Don’t insult Cone by grouping it in with the average speaker. Through machine learning, Cone from Aether gets to know you and helps to eliminate that ever-nagging question: What should I listen to? via wired.
Of course, one of the ideas behind Cone is that, when we’re at home, we don’t always have our phones in our hands. And yet, Lamb and company didn’t want to risk making Cone needlessly complex; one of the motivating beliefs behind Aether is that truly smart devices need simple, powerful controls specific to those devices themselves.
The secret sauce that lets Aether achieve that simplicity is machine learning. Each time you spin its dial, Cone learns something about you. By taking note of what you skip past and what you listen to, it slowly puts together a profile of your music listening habits. It’ll take note of what you turn up to rock out to–and what time of day you do it. With a built-in accelerometer, it knows when you pick the thing up and take it to another room, and it will pay attention to what you listen to there (and how it’s different what you listened to in the first room.)
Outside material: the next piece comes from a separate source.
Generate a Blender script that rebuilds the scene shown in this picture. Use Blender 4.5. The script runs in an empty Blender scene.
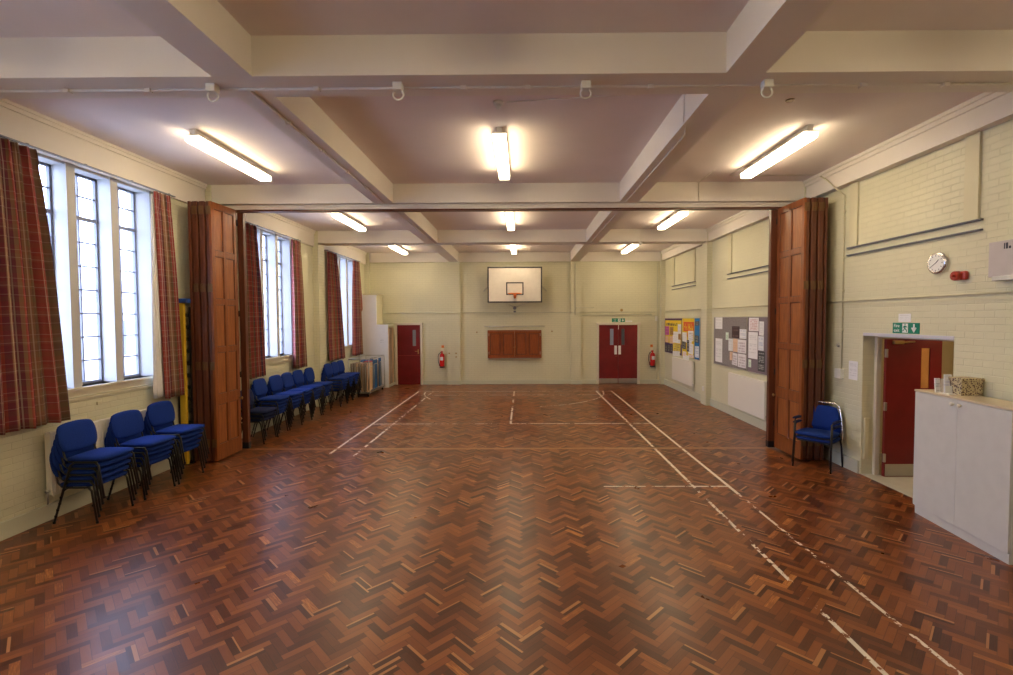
import bpy, bmesh, math, random
from mathutils import Vector, Matrix, Euler
random.seed(7)
PI = math.pi
scn = bpy.context.scene
COL = scn.collection

# ------------------------------------------------------------------ camera
F, PITCH, YAW, ROLL, CX, CY, ZC = 481.906, 0.0357, -0.0064, -0.0042, 519.47, 336.12, 2.2887
cam_d = bpy.data.cameras.new('camera'); cam = bpy.data.objects.new('camera', cam_d); COL.objects.link(cam)
cam_d.sensor_width = 36; cam_d.sensor_fit = 'HORIZONTAL'; cam_d.lens = F/1013*36
cam_d.shift_x = (506.5-CX)/1013; cam_d.shift_y = -(337.5-CY)/1013
cam_d.clip_start = .05; cam_d.clip_end = 200
def unproj(r, fwd, up):          # camera-space direction back to the world
    c, s = math.cos(PITCH), math.sin(PITCH); y, z = c*fwd+s*up, -s*fwd+c*up
    c, s = math.cos(YAW), math.sin(YAW); return Vector((c*r+s*y, -s*r+c*y, z))
cr_, sr_ = math.cos(ROLL), math.sin(ROLL)
right = unproj(cr_, 0, sr_); upv = unproj(-sr_, 0, cr_); fwd = unproj(0, 1, 0)
cam.matrix_world = Matrix(((right.x, upv.x, -fwd.x, 0), (right.y, upv.y, -fwd.y, 0), (right.z, upv.z, -fwd.z, ZC), (0, 0, 0, 1)))
scn.camera = cam

# ------------------------------------------------------------------ light and exposure
scn.view_settings.view_transform = 'Standard'; scn.view_settings.look = 'None'
scn.view_settings.gamma = 1; scn.view_settings.use_curve_mapping = False
scn.view_settings.exposure = 0.5
SKY_STRENGTH = 10.5
LAMP_STRENGTH = 20.0
world = bpy.data.worlds.new('overcast_sky'); scn.world = world; world.use_nodes = True
wb = world.node_tree.nodes['Background']; wb.inputs[0].default_value = (.58, .67, 1, 1); wb.inputs[1].default_value = SKY_STRENGTH

# ------------------------------------------------------------------ node helpers
class NT:
    def __init__(s, name):
        s.m = bpy.data.materials.new(name); s.m.use_nodes = True; s.t = s.m.node_tree; s.n = s.t.nodes
        s.b = s.n['Principled BSDF']; s.out = s.n['Material Output']
    def link(s, a, b):
        if hasattr(a, 'is_output') or hasattr(a, 'links'): s.t.links.new(a, b)
        else: b.default_value = a
    def M(s, op, a, b=None, c=None):
        nd = s.n.new('ShaderNodeMath'); nd.operation = op
        for k, v in enumerate((a, b, c)):
            if v is not None: s.link(v, nd.inputs[k])
        return nd.outputs[0]
    def co(s, kind='Object'):
        nd = s.n.new('ShaderNodeTexCoord'); return nd.outputs[kind]
    def sep(s, v):
        nd = s.n.new('ShaderNodeSeparateXYZ'); s.link(v, nd.inputs[0]); return nd.outputs
    def comb(s, x, y, z):
        nd = s.n.new('ShaderNodeCombineXYZ')
        for k, v in enumerate((x, y, z)): s.link(v, nd.inputs[k])
        return nd.outputs[0]
    def noise(s, vec, scale, detail=3, rough=.5):
        nd = s.n.new('ShaderNodeTexNoise'); s.link(vec, nd.inputs['Vector'])
        nd.inputs['Scale'].default_value = scale; nd.inputs['Detail'].default_value = detail; nd.inputs['Roughness'].default_value = rough
        return nd.outputs[0]
    def white(s, vec):
        nd = s.n.new('ShaderNodeTexWhiteNoise'); s.link(vec, nd.inputs[0]); return nd.outputs
    def ramp(s, f, stops, interp='LINEAR'):
        nd = s.n.new('ShaderNodeValToRGB'); s.link(f, nd.inputs[0]); cr = nd.color_ramp; cr.interpolation = interp
        while len(cr.elements) < len(stops): cr.elements.new(.5)
        for e, (p, c) in zip(cr.elements, stops):
            e.position = p; e.color = (*c, 1) if len(c) == 3 else c
        return nd.outputs[0]
    def mix(s, f, a, b, mode='MIX'):
        nd = s.n.new('ShaderNodeMix'); nd.data_type = 'RGBA'; nd.blend_type = mode
        s.link(f, nd.inputs[0])
        for v, i in ((a, 6), (b, 7)):
            if isinstance(v, tuple): nd.inputs[i].default_value = (*v, 1) if len(v) == 3 else v
            else: s.link(v, nd.inputs[i])
        return nd.outputs[2]
    def bump(s, h, strength=.3, dist=.01):
        nd = s.n.new('ShaderNodeBump'); nd.inputs['Strength'].default_value = strength; nd.inputs['Distance'].default_value = dist
        s.link(h, nd.inputs['Height']); s.link(nd.outputs[0], s.b.inputs['Normal'])
    def base(s, c): 
        if isinstance(c, tuple): s.b.inputs['Base Color'].default_value = (*c, 1)
        else: s.link(c, s.b.inputs['Base Color'])
    def rough(s, r): s.link(r, s.b.inputs['Roughness'])

def simple(name, c, rough=.5, metal=0, var=.025, scale=8, bump=0, spec=None):
    t = NT(name)
    n = t.noise(t.co(), scale, 4)
    c2 = tuple(max(0, v*(1-var*2)) for v in c); c3 = tuple(min(1, v*(1+var)) for v in c)
    t.base(t.ramp(n, [(.3, c2), (.7, c3)])); t.rough(rough); t.b.inputs['Metallic'].default_value = metal
    if bump: t.bump(t.noise(t.co(), scale*12, 3), bump, .003)
    if spec is not None: t.b.inputs['Specular IOR Level'].default_value = spec
    return t.m

def brick_mat(name, axis, c, rough=.45, strength=.55):
    t = NT(name); o = t.sep(t.co())
    vec = t.comb(o[1] if axis == 'x' else o[0], o[2], 0.)
    b = t.n.new('ShaderNodeTexBrick'); t.link(vec, b.inputs['Vector'])
    b.inputs['Scale'].default_value = 1; b.inputs['Brick Width'].default_value = .225; b.inputs['Row Height'].default_value = .076
    b.inputs['Mortar Size'].default_value = .006; b.inputs['Mortar Smooth'].default_value = .6
    b.inputs['Color1'].default_value = (1, 1, 1, 1); b.inputs['Color2'].default_value = (.9, .9, .9, 1); b.inputs['Mortar'].default_value = (0, 0, 0, 1)
    n1 = t.noise(t.co(), 1.2, 4); n2 = t.noise(t.co(), 22, 4); n3 = t.noise(t.co(), 5, 3)
    base = t.ramp(n1, [(.3, tuple(v*.93 for v in c)), (.7, c)])
    base = t.mix(t.M('MULTIPLY', b.outputs[1], .30 if axis == 'y' else .10), base, tuple(v*.55 for v in c))
    base = t.mix(t.M('MULTIPLY', n2, .08), base, tuple(v*.7 for v in c))
    t.base(base); t.rough(rough)
    h = t.M('ADD', b.outputs[0], t.M('ADD', t.M('MULTIPLY', n2, .35), t.M('MULTIPLY', n3, .5)))
    t.bump(h, strength, .006)
    return t.m

def plaster_mat(name, c, rough=.75, mott=.06):
    t = NT(name); n = t.noise(t.co(), .9, 5, .6); n2 = t.noise(t.co(), 60, 2)
    t.base(t.ramp(n, [(.3, tuple(v*(1-mott) for v in c)), (.7, c)])); t.rough(rough); t.bump(n2, .12, .002)
    return t.m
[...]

If you’re not going to bedeck every gizmo with a touchscreen or off-load its controls to a dedicated application, you need to “pick up the slack with services and sensibility,” explains Lamb, who formerly served as a product designer at companies like Nokia and Skype. Another way of putting it is that you have to make the few controls you do have smarter. With Cone, that spin that tells it to move to the next track isn’t always the same static command. Instead, it changes based on what day you’re listening and what time. In other words, Cone’s sensitivity to context is what lets it get away with being so simple.
Making Choices for You
The even bigger–and bolder–idea behind Cone is that we don’t always know what we want to listen to in the first place. It’s an insight that was born out of months of research, with Aether’s early employees examining their own music listening habits and those of a dozen families with various levels of tech and music literacy. The problem, in short: Services like Spotify give us a staggering library of songs but offer relatively primitive tools for enjoying them. “Streaming music is still finding its place in the world,” Lamb says. “It’s accessible. But it’s not really accessible.”